**CHALLENGE**
Write out, word for word, the first line of the data below and every line after it through the one containing "sc.camera = cam".

**ENTRIES**
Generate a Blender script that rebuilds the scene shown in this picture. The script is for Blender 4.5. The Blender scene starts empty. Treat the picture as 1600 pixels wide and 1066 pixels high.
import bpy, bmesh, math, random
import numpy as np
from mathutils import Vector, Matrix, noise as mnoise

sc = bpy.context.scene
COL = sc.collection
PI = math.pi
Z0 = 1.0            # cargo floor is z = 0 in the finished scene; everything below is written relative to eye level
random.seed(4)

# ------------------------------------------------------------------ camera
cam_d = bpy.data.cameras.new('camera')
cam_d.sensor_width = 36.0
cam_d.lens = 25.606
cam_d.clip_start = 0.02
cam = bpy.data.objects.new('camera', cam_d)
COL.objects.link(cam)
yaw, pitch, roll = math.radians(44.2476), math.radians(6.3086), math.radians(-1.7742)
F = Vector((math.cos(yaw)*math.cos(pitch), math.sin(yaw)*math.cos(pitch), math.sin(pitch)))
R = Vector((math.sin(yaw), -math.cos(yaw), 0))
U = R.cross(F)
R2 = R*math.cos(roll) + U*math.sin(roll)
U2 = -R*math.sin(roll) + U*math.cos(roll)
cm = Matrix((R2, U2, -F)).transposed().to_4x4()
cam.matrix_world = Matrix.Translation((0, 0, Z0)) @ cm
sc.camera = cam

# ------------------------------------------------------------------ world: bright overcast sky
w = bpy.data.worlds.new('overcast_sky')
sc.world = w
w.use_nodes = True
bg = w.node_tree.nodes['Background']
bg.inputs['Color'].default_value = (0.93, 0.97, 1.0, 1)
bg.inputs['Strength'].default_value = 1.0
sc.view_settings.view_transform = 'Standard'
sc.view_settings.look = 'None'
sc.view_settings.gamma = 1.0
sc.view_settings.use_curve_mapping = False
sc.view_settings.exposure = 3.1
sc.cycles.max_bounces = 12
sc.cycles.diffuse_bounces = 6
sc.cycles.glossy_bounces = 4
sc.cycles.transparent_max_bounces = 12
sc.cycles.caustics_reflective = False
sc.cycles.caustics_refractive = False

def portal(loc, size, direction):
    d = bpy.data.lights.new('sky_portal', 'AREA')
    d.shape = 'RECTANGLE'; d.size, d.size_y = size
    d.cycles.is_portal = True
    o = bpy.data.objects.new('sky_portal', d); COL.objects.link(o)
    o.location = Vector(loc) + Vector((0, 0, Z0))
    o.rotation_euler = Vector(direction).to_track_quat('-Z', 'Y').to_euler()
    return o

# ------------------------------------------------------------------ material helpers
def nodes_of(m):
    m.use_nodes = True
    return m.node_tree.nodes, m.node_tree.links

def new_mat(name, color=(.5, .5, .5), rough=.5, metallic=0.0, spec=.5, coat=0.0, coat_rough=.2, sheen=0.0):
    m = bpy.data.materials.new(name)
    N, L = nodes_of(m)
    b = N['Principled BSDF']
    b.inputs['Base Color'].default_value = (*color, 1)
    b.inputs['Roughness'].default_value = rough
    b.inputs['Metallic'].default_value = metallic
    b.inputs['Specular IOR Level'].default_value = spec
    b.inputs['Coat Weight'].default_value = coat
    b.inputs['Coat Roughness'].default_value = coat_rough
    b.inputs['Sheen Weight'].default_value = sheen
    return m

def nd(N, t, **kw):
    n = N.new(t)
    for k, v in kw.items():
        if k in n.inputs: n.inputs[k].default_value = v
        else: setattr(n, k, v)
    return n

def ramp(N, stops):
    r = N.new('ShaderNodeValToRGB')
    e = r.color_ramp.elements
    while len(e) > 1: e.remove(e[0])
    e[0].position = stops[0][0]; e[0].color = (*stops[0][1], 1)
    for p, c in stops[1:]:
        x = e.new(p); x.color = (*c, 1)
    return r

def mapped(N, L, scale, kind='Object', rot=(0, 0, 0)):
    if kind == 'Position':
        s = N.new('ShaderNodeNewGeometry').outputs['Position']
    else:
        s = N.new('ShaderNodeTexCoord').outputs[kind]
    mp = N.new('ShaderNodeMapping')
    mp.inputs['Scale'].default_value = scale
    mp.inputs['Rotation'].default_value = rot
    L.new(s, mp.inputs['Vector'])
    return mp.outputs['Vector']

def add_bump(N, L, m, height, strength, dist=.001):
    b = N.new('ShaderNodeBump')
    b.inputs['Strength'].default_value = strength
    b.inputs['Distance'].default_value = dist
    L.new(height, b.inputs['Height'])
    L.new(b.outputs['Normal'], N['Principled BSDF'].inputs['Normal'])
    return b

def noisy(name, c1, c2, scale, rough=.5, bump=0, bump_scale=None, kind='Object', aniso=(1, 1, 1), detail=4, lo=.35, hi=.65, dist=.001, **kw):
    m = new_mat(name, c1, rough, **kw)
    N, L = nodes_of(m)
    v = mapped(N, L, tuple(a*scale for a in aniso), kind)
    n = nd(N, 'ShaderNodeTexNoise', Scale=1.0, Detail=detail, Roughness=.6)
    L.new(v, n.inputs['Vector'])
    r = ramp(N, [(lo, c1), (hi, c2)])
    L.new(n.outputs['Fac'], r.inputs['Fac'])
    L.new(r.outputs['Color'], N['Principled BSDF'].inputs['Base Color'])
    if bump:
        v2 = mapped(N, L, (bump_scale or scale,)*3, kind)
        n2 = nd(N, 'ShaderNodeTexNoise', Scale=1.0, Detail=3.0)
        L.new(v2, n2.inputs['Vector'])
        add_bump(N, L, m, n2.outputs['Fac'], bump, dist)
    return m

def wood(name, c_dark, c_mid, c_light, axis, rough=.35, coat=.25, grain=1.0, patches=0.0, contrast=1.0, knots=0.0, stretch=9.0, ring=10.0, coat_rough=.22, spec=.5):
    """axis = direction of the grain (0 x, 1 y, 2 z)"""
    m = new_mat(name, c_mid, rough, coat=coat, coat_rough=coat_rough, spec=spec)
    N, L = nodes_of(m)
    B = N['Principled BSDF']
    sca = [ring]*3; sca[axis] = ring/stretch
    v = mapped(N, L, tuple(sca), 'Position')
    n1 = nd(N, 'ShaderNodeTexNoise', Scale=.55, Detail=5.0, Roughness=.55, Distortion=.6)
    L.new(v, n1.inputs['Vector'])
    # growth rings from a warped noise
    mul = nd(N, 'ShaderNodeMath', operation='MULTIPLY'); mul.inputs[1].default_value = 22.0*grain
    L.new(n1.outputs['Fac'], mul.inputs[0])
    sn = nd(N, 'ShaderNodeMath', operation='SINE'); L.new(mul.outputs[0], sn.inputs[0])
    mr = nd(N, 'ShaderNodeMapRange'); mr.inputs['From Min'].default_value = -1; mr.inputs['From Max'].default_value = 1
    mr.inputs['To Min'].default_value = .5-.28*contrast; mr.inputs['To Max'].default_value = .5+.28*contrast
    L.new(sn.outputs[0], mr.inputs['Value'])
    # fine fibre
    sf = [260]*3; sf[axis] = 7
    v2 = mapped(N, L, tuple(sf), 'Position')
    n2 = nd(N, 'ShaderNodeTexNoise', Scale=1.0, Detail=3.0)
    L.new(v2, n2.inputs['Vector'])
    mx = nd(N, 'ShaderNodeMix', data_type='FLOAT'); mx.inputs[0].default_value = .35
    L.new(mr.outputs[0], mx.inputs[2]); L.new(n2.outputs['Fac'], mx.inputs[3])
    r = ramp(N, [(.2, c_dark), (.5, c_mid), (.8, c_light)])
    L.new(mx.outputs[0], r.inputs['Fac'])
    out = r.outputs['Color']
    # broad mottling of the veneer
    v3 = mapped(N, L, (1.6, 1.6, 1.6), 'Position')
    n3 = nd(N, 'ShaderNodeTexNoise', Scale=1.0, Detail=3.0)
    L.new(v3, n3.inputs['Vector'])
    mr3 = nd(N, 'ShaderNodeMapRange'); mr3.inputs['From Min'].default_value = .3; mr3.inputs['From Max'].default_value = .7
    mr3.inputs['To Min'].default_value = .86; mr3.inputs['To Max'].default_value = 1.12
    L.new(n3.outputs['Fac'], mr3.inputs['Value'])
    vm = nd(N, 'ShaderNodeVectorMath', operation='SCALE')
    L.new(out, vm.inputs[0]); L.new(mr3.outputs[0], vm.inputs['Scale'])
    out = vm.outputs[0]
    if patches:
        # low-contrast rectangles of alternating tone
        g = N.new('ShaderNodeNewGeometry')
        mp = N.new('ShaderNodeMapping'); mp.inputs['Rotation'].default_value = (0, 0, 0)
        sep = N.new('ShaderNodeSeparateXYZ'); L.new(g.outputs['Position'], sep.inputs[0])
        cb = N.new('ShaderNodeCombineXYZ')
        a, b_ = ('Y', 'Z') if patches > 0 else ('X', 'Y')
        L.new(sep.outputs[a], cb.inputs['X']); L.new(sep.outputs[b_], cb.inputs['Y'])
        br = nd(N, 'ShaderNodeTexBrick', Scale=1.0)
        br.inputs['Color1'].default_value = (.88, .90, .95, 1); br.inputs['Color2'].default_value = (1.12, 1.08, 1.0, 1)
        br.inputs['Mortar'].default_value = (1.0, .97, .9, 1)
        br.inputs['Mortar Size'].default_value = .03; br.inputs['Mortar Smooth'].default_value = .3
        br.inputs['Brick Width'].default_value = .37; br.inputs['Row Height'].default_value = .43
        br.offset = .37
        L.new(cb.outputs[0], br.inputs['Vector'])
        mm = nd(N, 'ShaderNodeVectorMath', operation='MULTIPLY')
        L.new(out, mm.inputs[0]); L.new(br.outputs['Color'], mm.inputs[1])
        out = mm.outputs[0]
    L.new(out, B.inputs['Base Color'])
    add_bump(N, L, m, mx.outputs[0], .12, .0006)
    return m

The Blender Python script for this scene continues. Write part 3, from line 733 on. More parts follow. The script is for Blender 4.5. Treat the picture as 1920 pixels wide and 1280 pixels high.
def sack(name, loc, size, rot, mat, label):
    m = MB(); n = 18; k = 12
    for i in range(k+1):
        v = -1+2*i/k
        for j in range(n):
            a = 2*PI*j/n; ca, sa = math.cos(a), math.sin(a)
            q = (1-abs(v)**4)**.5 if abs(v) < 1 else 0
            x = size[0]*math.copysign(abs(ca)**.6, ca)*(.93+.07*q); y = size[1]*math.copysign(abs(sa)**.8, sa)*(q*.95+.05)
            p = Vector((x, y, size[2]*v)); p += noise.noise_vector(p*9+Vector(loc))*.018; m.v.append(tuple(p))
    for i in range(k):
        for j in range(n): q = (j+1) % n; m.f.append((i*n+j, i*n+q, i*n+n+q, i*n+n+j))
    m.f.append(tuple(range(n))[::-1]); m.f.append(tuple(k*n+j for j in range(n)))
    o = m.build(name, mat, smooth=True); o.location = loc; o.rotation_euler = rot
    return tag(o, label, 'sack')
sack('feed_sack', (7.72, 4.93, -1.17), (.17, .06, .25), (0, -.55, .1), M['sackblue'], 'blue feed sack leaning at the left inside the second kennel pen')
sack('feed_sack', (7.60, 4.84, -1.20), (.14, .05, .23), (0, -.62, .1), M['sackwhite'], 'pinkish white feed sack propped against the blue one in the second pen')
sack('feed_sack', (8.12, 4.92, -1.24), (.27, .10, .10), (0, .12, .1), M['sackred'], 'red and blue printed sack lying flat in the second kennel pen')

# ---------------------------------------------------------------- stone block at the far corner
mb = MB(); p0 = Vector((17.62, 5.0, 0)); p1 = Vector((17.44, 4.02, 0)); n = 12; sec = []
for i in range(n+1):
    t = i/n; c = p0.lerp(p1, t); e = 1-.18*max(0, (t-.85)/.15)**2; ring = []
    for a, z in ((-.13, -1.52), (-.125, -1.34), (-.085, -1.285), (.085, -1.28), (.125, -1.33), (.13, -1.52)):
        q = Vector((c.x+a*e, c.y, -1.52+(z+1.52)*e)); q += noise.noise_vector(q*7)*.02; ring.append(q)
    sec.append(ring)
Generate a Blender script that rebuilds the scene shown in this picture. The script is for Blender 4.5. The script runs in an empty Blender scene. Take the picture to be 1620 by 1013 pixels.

**OUTPUT OF THE EXERCISE**
Generate a Blender script that rebuilds the scene shown in this picture. The script is for Blender 4.5. The Blender scene starts empty. Treat the picture as 1600 pixels wide and 1066 pixels high.
import bpy, bmesh, math, random
import numpy as np
from mathutils import Vector, Matrix, noise as mnoise

sc = bpy.context.scene
COL = sc.collection
PI = math.pi
Z0 = 1.0            # cargo floor is z = 0 in the finished scene; everything below is written relative to eye level
random.seed(4)

# ------------------------------------------------------------------ camera
cam_d = bpy.data.cameras.new('camera')
cam_d.sensor_width = 36.0
cam_d.lens = 25.606
cam_d.clip_start = 0.02
cam = bpy.data.objects.new('camera', cam_d)
COL.objects.link(cam)
yaw, pitch, roll = math.radians(44.2476), math.radians(6.3086), math.radians(-1.7742)
F = Vector((math.cos(yaw)*math.cos(pitch), math.sin(yaw)*math.cos(pitch), math.sin(pitch)))
R = Vector((math.sin(yaw), -math.cos(yaw), 0))
U = R.cross(F)
R2 = R*math.cos(roll) + U*math.sin(roll)
U2 = -R*math.sin(roll) + U*math.cos(roll)
cm = Matrix((R2, U2, -F)).transposed().to_4x4()
cam.matrix_world = Matrix.Translation((0, 0, Z0)) @ cm
sc.camera = cam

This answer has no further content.